Chief Deputy Mike Mitchell of the Somerset County Sheriff’s Office described road conditions Thursday as “variable.” He said plow trucks were “doing their job,” but conditions were changing quickly as snow continued to fall.

“The roads can be deceiving sometimes, especially now,” Mitchell said. “There’s some roads, including state highways, that are covered with slush. They’re deceiving in the respect that you can be driving, the temperature’s just slightly above freezing, then you hit a patch where there’s slush and it’s slick, and if you’re not careful, you can fall off the road just like that.”

Officials said Thursday they were greatly concerned about power outages, many of which were expected to continue into Friday or the weekend.

CMP called in more than 450 line crews and 250 tree crews Wednesday evening, according to company spokesperson Jonathan Breed, as the utility prepared for a dayslong recovery effort.


“Heavy, wet snow can significantly slow travel, and having the right personnel, equipment, and materials in the right places ahead of a storm like this can help ensure fast and safe power restoration,” Breed wrote Wednesday in a statement.

Somerset County had been largely spared as of early Thursday afternoon, according to the Michael Smith, the county’s emergency management deputy director.
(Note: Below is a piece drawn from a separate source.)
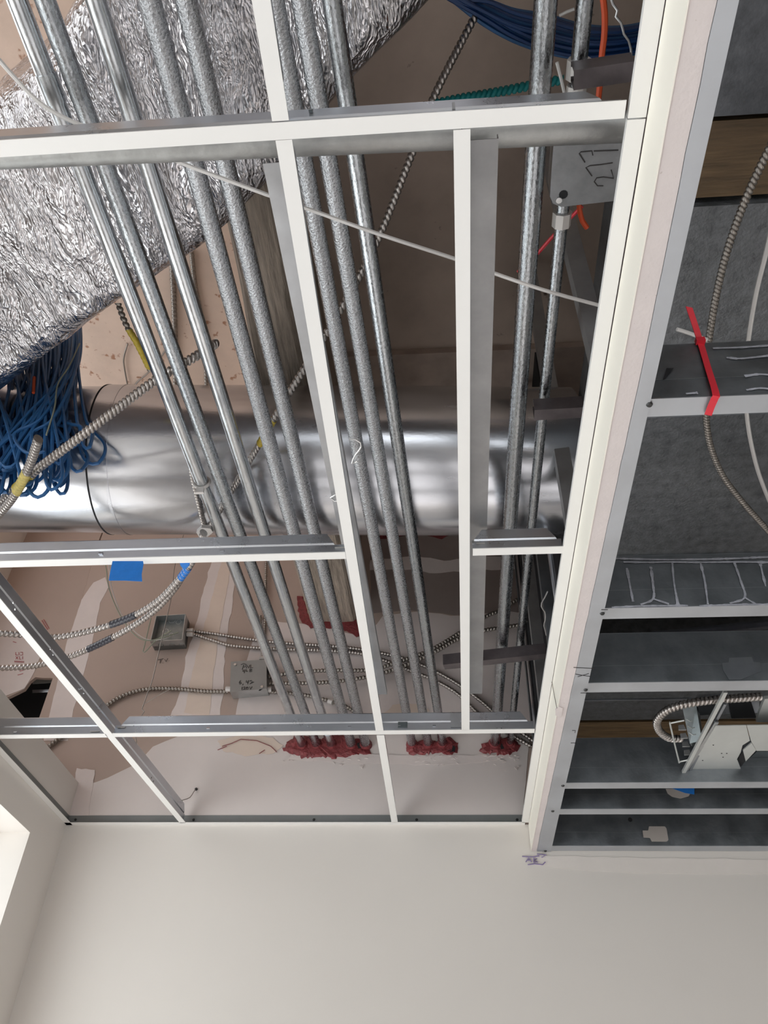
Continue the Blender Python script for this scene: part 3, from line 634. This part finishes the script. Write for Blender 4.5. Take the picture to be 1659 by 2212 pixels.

Fewer than 1,000 residents had lost power, and while roads remained slick, Smith said the reported damage was minimal.

“It looks like there will be concern (about outages) potentially through (Friday) sometime,” Smith said, “but we’ve been having bursts in Skowhegan, where it’s been snowing, then all of a sudden it’s rain, so it’s a little up in the air.”

In Augusta, a pair of emergency warming shelters provided protection Thursday: One at the Augusta Civic Center at 76 Community Drive was open from 7 a.m. to 5 p.m., and another at South Parish Congregational Church at 9 Church St. is open nightly from 5 p.m. to 7 a.m.

In nearby Dresden, a warming and charging center is open at Pownalborough Hall at 314 Patterson Road.